-- BEGIN --

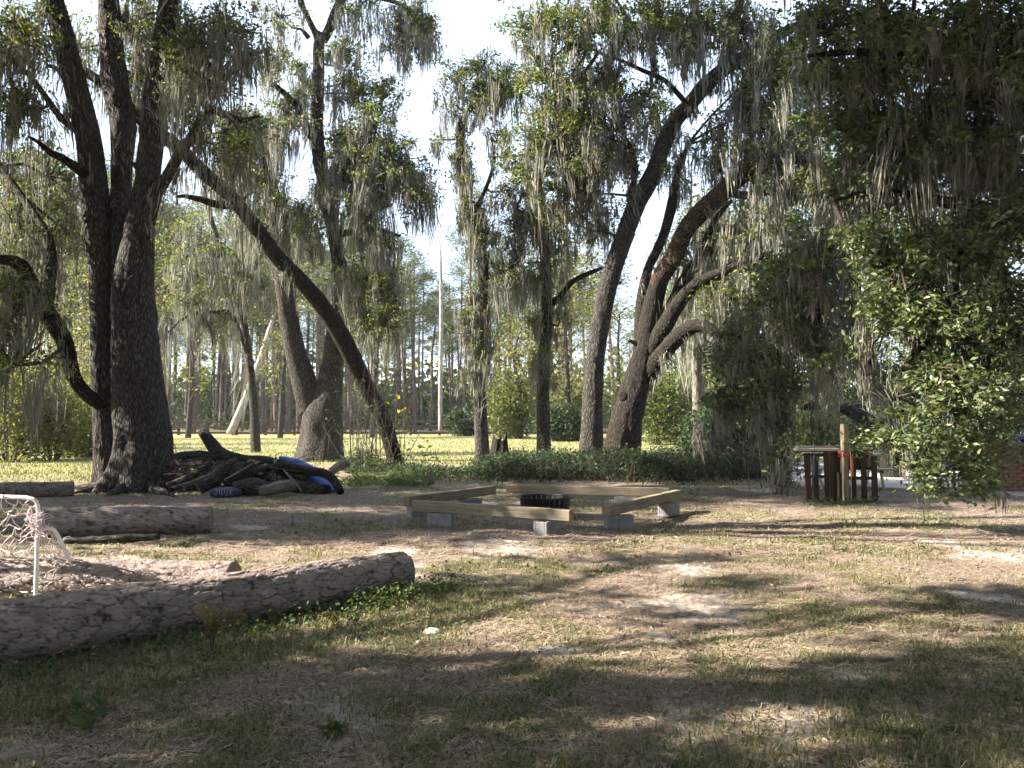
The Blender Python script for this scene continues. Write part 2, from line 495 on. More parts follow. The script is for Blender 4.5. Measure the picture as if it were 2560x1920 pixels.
def log_mat():
    m, nt, out = new_mat('pine_log_bark')
    bk = attr(nt, 'bk').outputs['Vector']
    cr = attr(nt, 'crack').outputs['Fac']; pid = attr(nt, 'plate').outputs['Fac']
    fine = noise(nt, scaled(nt, bk, (30, 30, 12)), 1.6, 5)
    a = ramp(nt, pid, [(0.0, (.15, .12, .108)), (0.35, (.23, .19, .178)), (0.6, (.29, .245, .23)), (0.8, (.25, .185, .15)), (1.0, (.38, .335, .315))])
    b = mixc(nt, ramp(nt, fine, [(0.35, (.6, .6, .6)), (0.6, (0, 0, 0))]), a, (.11, .088, .08))
    lay = N(nt, 'ShaderNodeTexVoronoi', feature='DISTANCE_TO_EDGE', Scale=1.0)
    nt.links.new(scaled(nt, bk, (26, 26, 14)), lay.inputs['Vector'])
    col = mixc(nt, cr, b, (.022, .016, .014))
    h = mixc(nt, 0.5, fine, ramp(nt, lay.outputs['Distance'], [(0, (0, 0, 0)), (0.15, (1, 1, 1))]))
    finish(nt, out, col, 0.9, h, 0.55, 0.015, 0.2)
    return m
M_['log'] = log_mat()

def ground_mat():
    m, nt, out = new_mat('sandy_yard_ground')
    oc = objco(nt)
    gr = attr(nt, 'grassy').outputs['Fac']; sa = attr(nt, 'sandy').outputs['Fac']; fi = attr(nt, 'field').outputs['Fac']
    n1 = noise(nt, oc, 2.2, 5, 0.65); n2 = noise(nt, oc, 14, 5, 0.7); n3 = noise(nt, oc, 70, 4, 0.7)
    st = noise(nt, scaled(nt, oc, (60, 14, 30)), 1.0, 3, 0.6, 1.5)
    litter = ramp(nt, mixc(nt, 0.5, n3, st), [(0.30, (.070, .055, .042)), (0.5, (.185, .145, .12)), (0.68, (.39, .33, .285))])
    sand = ramp(nt, mixc(nt, 0.4, n3, n2), [(0.3, (.28, .245, .22)), (0.5, (.42, .38, .345)), (0.7, (.54, .50, .46))])
    turf = ramp(nt, mixc(nt, 0.5, n3, n2), [(0.3, (.055, .06, .028)), (0.5, (.15, .14, .08)), (0.7, (.33, .285, .20))])
    fs = mathn(nt, 'ADD', sa, mathn(nt, 'MULTIPLY', mathn(nt, 'SUBTRACT', mixc(nt, .45, n2, noise(nt, oc, 5.5, 4, .7)), 0.5), 2.4))
    col = mixc(nt, ramp(nt, fs, [(0.32, (0, 0, 0)), (0.62, (1, 1, 1))]), litter, sand)
    fg = mathn(nt, 'ADD', gr, mathn(nt, 'MULTIPLY', mathn(nt, 'SUBTRACT', n2, 0.5), 1.6))
    col = mixc(nt, ramp(nt, fg, [(0.35, (0, 0, 0)), (0.7, (.85, .85, .85))]), col, turf)
    field = ramp(nt, mixc(nt, 0.5, n1, noise(nt, scaled(nt, oc, (1, 3, 1)), 0.5, 4)), [(0.3, (.14, .145, .045)), (0.5, (.24, .235, .105)), (0.72, (.37, .31, .18))])
    col = mixc(nt, fi, col, field)
    h = mixc(nt, 0.5, n2, n3)
    finish(nt, out, col, 0.95, h, 0.6, 0.03, 0.1)
    return m
M_['ground'] = ground_mat()
# ------------------------------------------------------------------ ground
def gz(x, y):
    x = np.asarray(x, float); y = np.asarray(y, float)
    h = 0.07 * (fbm(x * 0.55, y * 0.55, None, 5, 3) - 0.5) + 0.03 * (vnoise(x * 3.1, y * 3.1, None, 8) - 0.5)
    return h * np.clip((60 - y) / 30, 0, 1)
def gz1(x, y): return float(gz(np.array([x]), np.array([y]))[0])
SAND_SPOTS = [(840, 1790, .55), (1640, 1590, .3), (1400, 1610, .3), (620, 1320, .4), (1350, 1270, .4), (2150, 1690, .25), (1480, 1310, .3), (300, 1390, .5),
              (420, 1850, .4), (2250, 1760, .25), (1300, 1840, .3), (1000, 1380, .5), (2450, 1500, .4), (1700, 1420, .4), (1900, 1225, .9), (1280, 1380, .5)]
SAND = [(*gnd(px, py)[:2], r) for px, py, r in SAND_SPOTS]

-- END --

[REQUIREMENT]
Restate the material word for word from its first line through the line containing "M_['log'] = log_mat()", both included; the pictures do not belong in it.

[TASK RESULT]
The Blender Python script for this scene continues. Write part 2, from line 495 on. More parts follow. The script is for Blender 4.5. Measure the picture as if it were 2560x1920 pixels.
def log_mat():
    m, nt, out = new_mat('pine_log_bark')
    bk = attr(nt, 'bk').outputs['Vector']
    cr = attr(nt, 'crack').outputs['Fac']; pid = attr(nt, 'plate').outputs['Fac']
    fine = noise(nt, scaled(nt, bk, (30, 30, 12)), 1.6, 5)
    a = ramp(nt, pid, [(0.0, (.15, .12, .108)), (0.35, (.23, .19, .178)), (0.6, (.29, .245, .23)), (0.8, (.25, .185, .15)), (1.0, (.38, .335, .315))])
    b = mixc(nt, ramp(nt, fine, [(0.35, (.6, .6, .6)), (0.6, (0, 0, 0))]), a, (.11, .088, .08))
    lay = N(nt, 'ShaderNodeTexVoronoi', feature='DISTANCE_TO_EDGE', Scale=1.0)
    nt.links.new(scaled(nt, bk, (26, 26, 14)), lay.inputs['Vector'])
    col = mixc(nt, cr, b, (.022, .016, .014))
    h = mixc(nt, 0.5, fine, ramp(nt, lay.outputs['Distance'], [(0, (0, 0, 0)), (0.15, (1, 1, 1))]))
    finish(nt, out, col, 0.9, h, 0.55, 0.015, 0.2)
    return m
M_['log'] = log_mat()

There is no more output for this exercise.